Friday, Nov. 12, 1965

The Faded Dream

It was the costliest wake in history. Through the gilt parlors and echoing halls of Algiers' $30 million Club des Pins sulked 1,800 idle Algerian servants, aided by 30 idle French maitres d'hotel and chefs, who demanded and got a month's salary for what ended up being five days' work. Imported caviar, champagne, whisky and steak poured into the cavernous complex even as delegates and foreign ministers from 45 nations made their reservations to depart. The club's living quarters were not even filled; most diplomats preferred the bustling Aletti Hotel downtown, or the St. George, where the frug and the monkey were nightly attractions. By midweek everyone was gone. With the fading of jet contrails heading toward Bangkok and Baghdad, Accra and Ankara, the spirit of Bandung II passed into history.

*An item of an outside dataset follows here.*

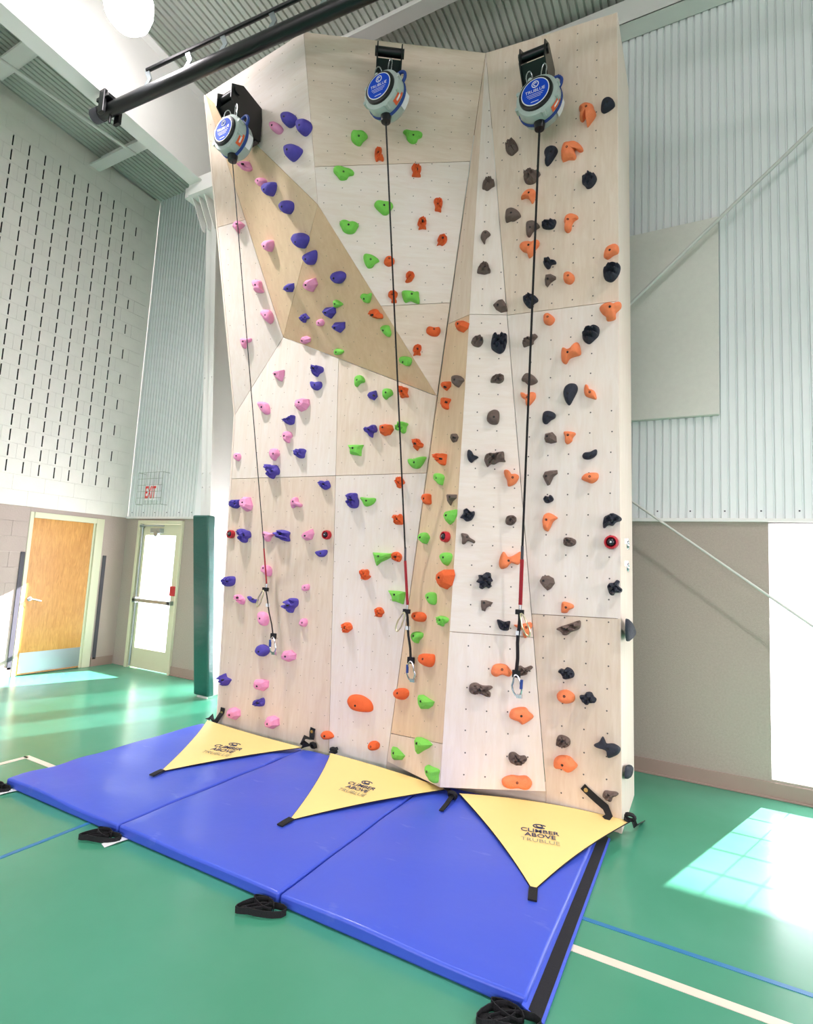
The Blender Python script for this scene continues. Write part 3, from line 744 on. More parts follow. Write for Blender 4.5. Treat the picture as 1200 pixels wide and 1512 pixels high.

Error & Ire. The failure of the long-awaited Afro-Asian Conference in Al giers last week was one more step toward an end to that grandiose dream of the underdeveloped nations: a unified, hard-hitting "third world" of Africans and Asians dedicated to fight "Western imperialism" and further "nonalignment." The meeting failed ostensibly because its membership could not clearly decide on the question of Russian attendance as a fellow "Afro-Asian" nation. Actually, the conference was killed by Red China, whose intransigent leaders could not bear to sit down with the despised "revisionists" of Moscow, and who were equally unsure of winning the condemnation of the U.S. which Peking demands at any good party. But beneath the particulars, Afro-Asian unity had been dying for years.

At the sunny, sybaritic Indonesian resort town of Bandung, some 29 African and Asian nationalists gathered ten years ago to declare their heartfelt disdain of European colonialism and to get to know one another. In the decade since then, the Afro-Asian world has expanded from 29 to 65 nations, each with its own, pressing internal problems. The grand dream of 1955 has fragmented into even more intense subdreams--expressed by smaller groupings such as the Arab League, the Organization of African Unity, the Organisation Commune Africaine et Mal-gache. Even within these groups, glittering chimeras give way to the hard practicality of national interests: Zambia and Malawi, dependent as they are on good relations with neighboring, white-run Rhodesia, refuse to join the African militants who demand the bloody overthrow of Ian Smith.

On Beyond Anti-Colonialism. The erosion of Afro-Asian solidarity is best indicated at the United Nations, where bloc conferences--once the gaudiest of attractions in the General Assembly--are now infrequent. "You can still get what amounts to a bloc vote, on issues like Angola and South Africa," says one

Washington observer. "But outside these it's pretty much every man for himself." Last week the Afro-Asians cemented themselves once more in the Assembly, by a vote of 82-9 urged Harold Wilson to use force to prevent unilateral Rhodesian independence. But for the most part, the old flogging horse of colonialism is no longer all that exciting--if only because colonialism is nearly dead.

Despite growing disunity, the desire of African and Asian leaders to keep talking together on favorite subjects like aid, nonalignment, and the beastliness of the older powers is bound to continue. "We should not jump to the conclusion that they have changed their attitude on world politics," says a Washington official. "They are still fiercely nonaligned. But they have matured." Much of that maturity has come thanks to Red China: by reading Africa as Red rather than black, Peking scared away many leaders, such as Kenya's Jomo Kenyatta, who earlier were willing to play ball with China. As one disillusioned Arab leader said last week in the wake of the Algiers collapse: "There is simply no such thing any more as Afro-Asianism. It has been taken over by the big nations like China, who exploit it for their own personal, political ends. I expect there will never be another Afro-Asian conference worthy of the name."